Holden’s rye field is very much like my sense of home: an imagined place that brings together the comforting elements of childhood. For Holden, these elements are the remembered song, the dreamlike images of other children, and an urge to love and protect them. For me, the sense of home brings together the paintings and the books my mother taught me to love. Cézanne’s pears and the robins and ivy of The Secret Garden connect my childhood home to the home I have made in Wisconsin, where I look yearly for the return of the migratory birds and the blossoming of wildflowers. I keep coming home to books just as my dreams bring me back to the expanse of blue water.
Living in and between two cultures, I am often more confused than helped by the lessons I learned or rebelled against in both places. The question of home will always make me feel a little anxious and edgy. Often, when I meet people at academic conferences and tell them where I live, they laugh a little and say, “Really?” as though there was something incongruous about me—a Japanese woman from Kobe—making my home in Green Bay, Wisconsin. Perhaps these people are right. If I could move my job and my close friends, my whole adult life, somewhere else, I would choose to live in Milwaukee or Chicago. Ten years ago, if someone had asked me to name my ideal city, I would have said New York or San Francisco, or even Albuquerque. I’ve settled into a life in the Midwest. I love the easy pace of life, even the all-pervasive “niceness” I used to make fun of a long time ago: a place like Green Bay allows my friends and me to put together a living without much effort, to do whatever we want among people who are too nice not to let us be. So I don’t long for the coasts or even for better weather. Some days I still m
iss a childhood place where everything seemed clear and simple—north meant the mountains and south meant the sea—but I know that this place is more mythical than actual. The past doesn’t have all the answers.

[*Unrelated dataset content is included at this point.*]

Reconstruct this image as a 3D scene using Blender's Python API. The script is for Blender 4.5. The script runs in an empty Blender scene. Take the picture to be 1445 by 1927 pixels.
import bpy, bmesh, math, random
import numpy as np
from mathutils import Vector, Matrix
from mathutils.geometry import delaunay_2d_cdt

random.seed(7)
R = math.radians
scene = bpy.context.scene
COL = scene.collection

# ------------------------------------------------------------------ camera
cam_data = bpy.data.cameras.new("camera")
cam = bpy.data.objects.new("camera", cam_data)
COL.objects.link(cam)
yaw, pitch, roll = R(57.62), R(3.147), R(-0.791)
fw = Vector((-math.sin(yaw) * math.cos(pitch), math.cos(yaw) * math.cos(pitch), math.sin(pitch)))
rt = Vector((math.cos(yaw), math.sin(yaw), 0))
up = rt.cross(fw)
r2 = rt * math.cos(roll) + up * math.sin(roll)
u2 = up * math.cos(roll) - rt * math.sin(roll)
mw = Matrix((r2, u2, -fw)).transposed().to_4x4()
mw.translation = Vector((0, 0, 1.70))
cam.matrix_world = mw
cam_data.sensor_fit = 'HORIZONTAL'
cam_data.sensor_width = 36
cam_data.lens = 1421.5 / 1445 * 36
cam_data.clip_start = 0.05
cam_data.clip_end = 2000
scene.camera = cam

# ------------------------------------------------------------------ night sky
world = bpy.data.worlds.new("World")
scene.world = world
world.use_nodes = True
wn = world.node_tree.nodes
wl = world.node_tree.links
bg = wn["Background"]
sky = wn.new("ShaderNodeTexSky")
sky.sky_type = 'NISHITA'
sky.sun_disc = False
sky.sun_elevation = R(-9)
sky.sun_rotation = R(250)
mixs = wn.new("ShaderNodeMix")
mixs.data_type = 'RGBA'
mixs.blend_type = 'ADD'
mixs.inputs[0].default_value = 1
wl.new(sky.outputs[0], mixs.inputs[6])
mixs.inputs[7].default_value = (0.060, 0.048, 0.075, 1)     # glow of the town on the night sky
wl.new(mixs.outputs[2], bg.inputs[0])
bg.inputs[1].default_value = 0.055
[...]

In spite of my mother’s love, my childhood home was a place of sadness, secrets, and lies. My mother’s unhappiness with her life, a life that included me, is one of the hard truths I have to face. Love isn’t always enough to keep someone alive or to pull her out of unhappiness. My mother chose to die rather than to practice the Japanese virtue of gaman in hopes of a better future with me. I know she would be pleased with my attempt to be honest about that. My mother spent most of her adult life trying to live a polite lie of a stable and harmonious marriage, trying, day after day, to make the lie become the truth somehow; her death meant a final rejection of that lie. If there was one thing she wanted me to do, it was to resist the polite lies and the silences of my childhood, to speak the truth.
The last conversation my mother and I had, when I was twelve, was over the phone. Somehow, that has made it easier for me to imagine her voice even after her death, even in a foreign country. I picture invisible telephone wires stretching over the ocean, across that immense gap of time I travel into my childhood on my visits to Japan. My mother’s voice continues to reach me across that distance and time. The summer I left home, I stood looking at the waves coming in to San Francisco Bay and knew that in a roundabout way, the same water moved back and forth across the world—it didn’t matter where I was. I had left home, I was sure, not to forget about my mother but to be closer to her memory. All these years later, my conviction remains the same: I speak her words though I speak them in another language.